Data lines:
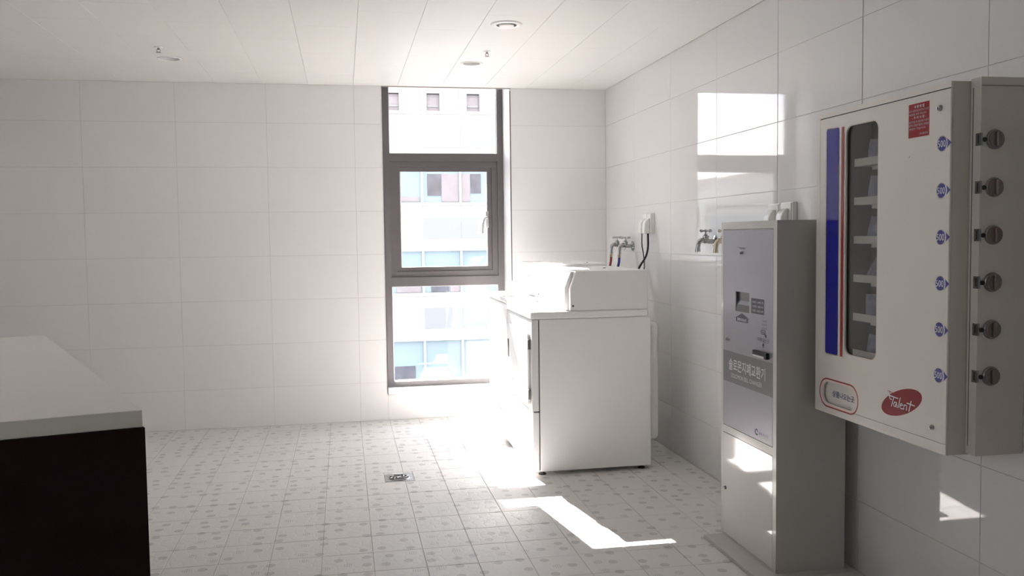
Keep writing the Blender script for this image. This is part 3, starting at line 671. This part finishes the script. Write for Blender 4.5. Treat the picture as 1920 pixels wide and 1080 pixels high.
strokes('slot_arrow', [[(-3.117, .852), (-3.117, .838)], [(-3.112, .846), (-3.117, .853), (-3.122, .846)]], .002, X, 'print_dark', dr_)
text('keyhole_lettering', '비상해제', -2.912, -2.961, 1.2005, 1.2105, X, 'print_dark', dr_)
text('maker_lettering', '솔로몬산업', -3.084, -3.160, .505, .516, X, 'print_navy', dr_)
text('maker_lettering', 'www.solomon.co.kr', -3.084, -3.160, .4965, .5015, X, 'print_green', dr_)
strokes('maker_logo', [[(-3.074, .513), (-3.066, .520), (-3.056, .517), (-3.054, .508), (-3.060, .501), (-3.070, .502)]], .0035, X, 'print_navy', dr_)
strokes('maker_logo', [[(-3.060, .498), (-3.070, .498), (-3.076, .503)]], .0025, X, 'print_green', dr_)
q = MB(); q.box(X-.014, X-.0001, -3.166, -3.054, .799, .8235); sl = q.build('bill_inlet', 'black', dr_, bevel=.0025)
MB().box(X-.0155, X-.0142, -3.150, -3.060, .8005, .8085).build('inlet_lip', 'print_light', sl, bevel=.0004)
def lock(y, z, x, par, r=.008, nm='lock'):
    l = MB().lathe([(-.0005, r*1.25), (.002, r*1.2), (.004, r), (.009, r*.95), (.010, r*.6)], (x, y, z), (-1, 0, 0), 20).build(nm, 'chrome', par)
    MB().box(x-.0108, x-.0099, y-r*.12, y+r*.12, z-r*.45, z+r*.45).build('keyway', 'black', l, smooth=False)
lock(-2.813, .838, X, dr_); lock(-2.939, 1.188, X, dr_, .0055); lock(-2.789, .219, X-.0003, t, .0065)

# ================================================================== VENDING MACHINE
X = -.2124; VN, VF, VB, VT = -3.980, -3.275, .633, 1.675
t = thing('vending_machine', (-.1, -3.65, VB), 'cream wall-mounted vending machine with blue stripe, six coin knobs and a red oval emblem', 'vending machine')
wn_ = rrect(-3.642, -3.460, .856, 1.613, .028); ol = rrect(-3.530, -3.322, .668, .744, .0375, 8)
q = MB()
q.box(-.012, -.001, VN, VF, VB, VT)                                # back
q.box(X+.008, -.012, VF-.012, VF, VB, VT); q.box(X+.008, -.012, VN, VN+.012, VB, VT)
q.box(X+.008, -.012, VN+.012, VF-.012, VT-.012, VT); q.box(X+.008, -.012, VN+.012, VF-.012, VB, VB+.012)
q.build('housing', 'vend_side', t, smooth=False)
# front surround
face_shape('front_surround', [[(VN, VB), (VF, VB), (VF, VT), (VN, VT)], [(VN+.0005, .662), (VF-.022, .662), (VF-.022, 1.659), (VN+.0005, 1.659)]], X+.0079, .0079, 'vend_cream', t)
door = face_shape('door', [[(VN+.001, .664), (VF-.024, .664), (VF-.024, 1.6555), (VN+.001, 1.6555)], wn_, ol], X+.0075, .0079, 'vend_cream', t)
MB().box(X+.008, X+.0095, VN+.012, VF-.012, 1.650, 1.662).build('seam_backing', 'seam', t, smooth=False)
MB().box(X+.008, X+.0095, VN+.012, VF-.012, .655, .667).build('seam_backing', 'seam', t, smooth=False)
# interior compartment seen through the window
q = MB(); q.box(-.10, -.097, -3.80, -3.42, .84, 1.63); q.box(X+.0085, -.10, -3.43, -3.425, .84, 1.63); q.box(X+.0085, -.10, -3.80, -3.795, .84, 1.63)
q.box(X+.0085, -.10, -3.795, -3.43, 1.625, 1.63); q.box(X+.0085, -.10, -3.795, -3.43, .84, .845); q.build('compartment', 'vend_inner', t, smooth=False)
MB().box(X+.0088, X+.0098, -3.66, -3.447, .848, 1.622).build('display_glass', 'vend_glass', door, smooth=False)
SH = [1.4795, 1.353, 1.2255, 1.098, .9695, .848]
for z in SH:
    q = MB(); q.box(-.192, -.188, -3.79, -3.478, z, z+.025); q.box(-.188, -.1005, -3.79, -3.478, z, z+.004); q.box(-.16, -.15, -3.79, -3.53, z-.013, z-.0002)
    q.build('shelf', 'shelf_white', t, smooth=False)
# products
names = ['top', 'second', 'third', 'fourth', 'fifth', 'bottom']
random.seed(3)
for i_, z in enumerate(SH):
    for j_ in range(3):
        yc = -3.545-.042*j_+random.uniform(-.004, .004); a = random.uniform(-.12, .22)+(.45 if (i_ == 3 and j_ == 0) else 0)
        bm = bmesh.new(); bmesh.ops.create_grid(bm, x_segments=6, y_segments=8, size=.5)
        hh = random.uniform(.072, .088); wdt = random.uniform(.045, .052)
        top = [v.co.copy() for v in bm.verts]
        geo = bmesh.ops.duplicate(bm, geom=bm.verts[:]+bm.edges[:]+bm.faces[:])
        dup = [g_ for g_ in geo['geom'] if isinstance(g_, bmesh.types.BMVert)]
        ds = set(dup)
        for v in bm.verts:
            u, v_ = v.co.x, v.co.y; puff = max(0, (1-(2*u)**2))*max(0, (1-(2*v_)**4)); s = 1 if v in ds else -1
            nz_ = math.sin(u*21+i_*3+j_)*.0016+math.sin(v_*17+u*9+j_*2)*.0016
            v.co = Vector((s*(.0006+.007*puff)+nz_*puff*s, u*wdt*(1-.25*max(0, v_)), (v_+.5)*hh))
        bmesh.ops.remove_doubles(bm, verts=bm.verts, dist=.0008); bmesh.ops.recalc_face_normals(bm, faces=bm.faces)
        bmesh.ops.rotate(bm, verts=bm.verts, cent=(0, 0, 0), matrix=Matrix.Rotation(a, 3, 'X')); bmesh.ops.rotate(bm, verts=bm.verts, cent=(0, 0, 0), matrix=Matrix.Rotation(random.uniform(.2, .7), 3, 'Z'))
        mz = min(v.co.z for v in bm.verts)
        me = bpy.data.meshes.new('packet'); bm.to_mesh(me); bm.free()
        o = link('plastic_packet', me, 'film'); o.location = (-.162+.018*j_, yc, z+.0045-mz)
        tag(o, 'clear plastic packet on the %s shelf behind the vending machine window, %s of three' % (names[i_], ('farthest', 'middle', 'nearest')[j_]), 'packet', 'clear packets on the vending machine shelves')
# printed stripes
P = X-.0005
bl = face_shape('blue_stripe', [rrect(-3.419, -3.342, .845, 1.616, .006, 3)], X, .0007, 'stripe_blue', door)
face_shape('stripe_outline', [rrect(-3.4225, -3.3385, .8415, 1.6195, .008, 3)], X, .0004, 'pinkish', door)
face_shape('red_stripe', [[(-3.4495, .843), (-3.4360, .843), (-3.4360, 1.615), (-3.4495, 1.615)]], X, .0007, 'stripe_red', door)
face_shape('stripe_outline', [[(-3.4540, .840), (-3.4325, .840), (-3.4325, 1.618), (-3.4540, 1.618)]], X, .0004, 'pinkish', door)
face_shape('window_outline', [rrect(-3.6445, -3.4575, .8535, 1.6155, .030), wn_], X, .0006, 'vend_side', door)
# outlet
face_shape('outlet_ring', [rrect(-3.548, -3.306, .655, .757, .050, 9), rrect(-3.5435, -3.3105, .6595, .7525, .046, 9)], X, .0007, 'stripe_red', door)
face_shape('outlet_rim', [rrect(-3.5405, -3.3135, .6605, .7505, .045, 9), rrect(-3.534, -3.320, .6655, .7455, .040, 9)], X, .0007, 'pinkish', door)
q = MB(); q.box(X+.014, X+.016, -3.55, -3.30, .647, .765); q.box(X+.0082, X+.014, -3.315, -3.313, .66, .75); q.box(X+.0082, X+.014, -3.54, -3.538, .66, .75)
q.box(X+.0082, X+.014, -3.54, -3.313, .7475, .7495); q.box(X+.0082, X+.014, -3.54, -3.313, .662, .664)
flap = q.build('outlet_flap', 'vend_cream', door, smooth=False)
text('outlet_lettering', '상품나오는곳', -3.366, -3.502, .6930, .7150, X+.0138, 'print_navy', door, bold=.02)
# instruction sticker
st_ = face_shape('instruction_sticker', [[(-3.889, 1.5375), (-3.794, 1.5375), (-3.794, 1.6355), (-3.889, 1.6355)]], X, .0005, 'sticker_red', door)
text('sticker_lettering', '사 용 방 법', -3.820, -3.866, 1.6215, 1.6305, P, 'badge_white', door, bold=.01)
for z, u0, u1, s_ in ((1.6115, -3.797, -3.886, '먼저 상품재고를 확인하시고 동전'), (1.6015, -3.797, -3.876, '500원을 넣어 주십시오'), (1.5795, -3.797, -3.886, '동전 투입 후 손잡이를 오른쪽'),
                      (1.5695, -3.797, -3.886, '끝까지 천천히 돌려서 상품을'), (1.5595, -3.797, -3.872, '꺼내어 가십시오'), (1.5425, -3.846, -3.884, '(주)탤런트')):
    text('sticker_lettering', s_, u0, u1, z, z+.0068, P, 'print_light', door)
text('sticker_lettering', '- 주 의 사 항 -', -3.812, -3.874, 1.5905, 1.5985, P, 'badge_white', door)
# price badges
for i_ in range(6):
    z = 1.507-.1303*i_; y = -3.946
    bd = face_shape('price_badge', [ell(y, z, .0195, .0195, 28)], X, .0005, 'badge_blue', door)
    face_shape('badge_ring', [ell(y, z, .0215, .0215, 28), ell(y, z, .0196, .0196, 28)], X, .0004, 'badge_white', door)
    text('badge_number', '500', y+.0175, y-.0150, z-.0095, z+.0095, X-.0005, 'badge_white', door)
    strokes('badge_arc', [[(y-.0165, z+.012), (y-.0200, z+.004), (y-.0200, z-.004), (y-.0165, z-.012)]], .0022, X-.0003, 'badge_white', door)
    face_shape('badge_pointer', [[(y-.0215, z+.0135), (y-.0375, z+.0005), (y-.0215, z-.0130), (y-.0235, z)]], X, .0005, 'badge_blue', door)
lock(-3.937, 1.607, X, door, .0075); lock(-3.923, .702, X, door, .0065)
MB().lathe([(0, .0028), (.0008, .002)], (X, -3.800, 1.483), (-1, 0, 0), 10).build('chip_mark', 'ledge_grey', door)
# emblem
face_shape('emblem', [ell(-3.775, .7465, .099, .050, 48, -.62)], X, .0005, 'logo_red', door)
face_shape('emblem_outline', [ell(-3.775, .7465, .1015, .0525, 48, -.62)], X, .0003, 'pinkish', door)
LOGO = [[(-3.7590, .7560), (-3.7150, .7585), (-3.7205, .7480), (-3.7280, .7478)], [(-3.7400, .7572), (-3.7275, .7265)],
 [(-3.7530, .7420), (-3.7440, .7425), (-3.7385, .7360), (-3.7400, .7295), (-3.7470, .7285), (-3.7530, .7420), (-3.7560, .7280)], [(-3.7710, .7600), (-3.7625, .7285)],
 [(-3.7705, .7350), (-3.7830, .7395), (-3.7790, .7440), (-3.7720, .7410), (-3.7700, .7320), (-3.7740, .7280), (-3.7840, .7290)],
 [(-3.7905, .7425), (-3.7885, .7280)], [(-3.7890, .7370), (-3.7960, .7430), (-3.8030, .7410), (-3.8020, .7280)], [(-3.8040, .7500), (-3.8400, .7480)], [(-3.8240, .7590), (-3.8140, .7270)]]
strokes('emblem_lettering', LOGO, .0031, X-.0005, 'badge_white', door)
THE = [[(-3.7095, .7713), (-3.7221, .771)], [(-3.7158, .7709), (-3.7207, .7631)], [(-3.7267, .7718), (-3.7284, .7635)], [(-3.733, .77), (-3.7347, .7637)], [(-3.7278, .7672), (-3.734, .7679)],
 [(-3.7453, .7721), (-3.7382, .77), (-3.7393, .7635), (-3.7454, .7646)], [(-3.7389, .7672), (-3.7444, .7686)]]
strokes('emblem_lettering', THE, .0018, X-.0005, 'stripe_red', door)
# coin box with knobs
q = MB(); q.box(-.152, -.0012, -4.022, VN-.0005, VB+.004, 1.681); q.build('coin_box', 'vend_side', t, bevel=.002)
MB().box(-.1515, -.002, -4.0228, -4.0221, 1.657, 1.6583).build('coin_box_seam', 'seam', t, smooth=False)
MB().box(-.1528, -.1521, -3.9925, -3.9905, .66, 1.655).build('coin_box_seam', 'seam', t, smooth=False)
for i_ in range(6):
    z = 1.512-.1303*i_; x = -.1085
    k_ = MB().lathe([(0, .0270), (.003, .0270), (.005, .025), (.007, .0245)], (x, -4.0221, z), (0, -1, 0), 32).build('coin_knob', 'steel', t)
    MB().lathe([(.007, .0238), (.010, .0232), (.012, .020)], (x, -4.0221, z), (0, -1, 0), 28).build('knob_face', 'knob_plastic', k_)
    MB().box(x-.0055, x+.0055, -4.0221-.021, -4.0221-.0115, z-.0205, z+.0205).build('knob_grip', 'knob_plastic', k_, bevel=.004)
    c_ = MB(); c_.box(-.1535, -.1521, -4.0235, -4.004, z-.017, z+.017); c_.box(-.1535, -.146, -4.0235, -4.0221, z-.017, z+.017); c_ = c_.build('coin_slot', 'steel', t, bevel=.0004)
    MB().box(-.1540, -.1536, -4.0165, -4.0135, z-.012, z+.012).build('slot_opening', 'black', c_, smooth=False)
    MB().lathe([(0, .0065), (.004, .006), (.006, .003)], (-.1400, -4.0221, z-.001), (0, -1, 0), 16).build('coin_return', 'black', t)

# ================================================================== COUNTER
t = thing('counter', (-2.9, -3.6, 0), 'dark maroon counter with a thick off-white top at the lower left', 'counter')
A_, B_ = Vector((-2.297, -4.160)), Vector((-3.016, -2.437))
dA, dB = Vector((-1, -.255)).normalized(), Vector((-1, -.20)).normalized()
poly = [tuple(A_), tuple(B_), tuple(B_+dB*1.3), tuple(A_+dA*1.3)]
MB().prism(poly, 2, .8615, .900).build('worktop', 'counter_stone', t, bevel=.003)
c0 = (A_+B_)/2
i1 = A_+Vector((.004, -.003)); pb = [tuple(i1), tuple(B_+Vector((-.02, -.03))), tuple(B_+dB*1.28+Vector((0, -.03))), tuple(i1+dA*1.29)]
MB().prism(pb, 2, .0, .861).build('counter_body', 'counter_maroon', t, smooth=False)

Task prompt: Begin at the first line of the material and copy each line exactly through the one containing "lock(-2.813, .838, X, dr_);". Omit pictures.

The answer:
Keep writing the Blender script for this image. This is part 3, starting at line 671. This part finishes the script. Write for Blender 4.5. Treat the picture as 1920 pixels wide and 1080 pixels high.
strokes('slot_arrow', [[(-3.117, .852), (-3.117, .838)], [(-3.112, .846), (-3.117, .853), (-3.122, .846)]], .002, X, 'print_dark', dr_)
text('keyhole_lettering', '비상해제', -2.912, -2.961, 1.2005, 1.2105, X, 'print_dark', dr_)
text('maker_lettering', '솔로몬산업', -3.084, -3.160, .505, .516, X, 'print_navy', dr_)
text('maker_lettering', 'www.solomon.co.kr', -3.084, -3.160, .4965, .5015, X, 'print_green', dr_)
strokes('maker_logo', [[(-3.074, .513), (-3.066, .520), (-3.056, .517), (-3.054, .508), (-3.060, .501), (-3.070, .502)]], .0035, X, 'print_navy', dr_)
strokes('maker_logo', [[(-3.060, .498), (-3.070, .498), (-3.076, .503)]], .0025, X, 'print_green', dr_)
q = MB(); q.box(X-.014, X-.0001, -3.166, -3.054, .799, .8235); sl = q.build('bill_inlet', 'black', dr_, bevel=.0025)
MB().box(X-.0155, X-.0142, -3.150, -3.060, .8005, .8085).build('inlet_lip', 'print_light', sl, bevel=.0004)
def lock(y, z, x, par, r=.008, nm='lock'):
    l = MB().lathe([(-.0005, r*1.25), (.002, r*1.2), (.004, r), (.009, r*.95), (.010, r*.6)], (x, y, z), (-1, 0, 0), 20).build(nm, 'chrome', par)
    MB().box(x-.0108, x-.0099, y-r*.12, y+r*.12, z-r*.45, z+r*.45).build('keyway', 'black', l, smooth=False)
lock(-2.813, .838, X, dr_); lock(-2.939, 1.188, X, dr_, .0055); lock(-2.789, .219, X-.0003, t, .0065)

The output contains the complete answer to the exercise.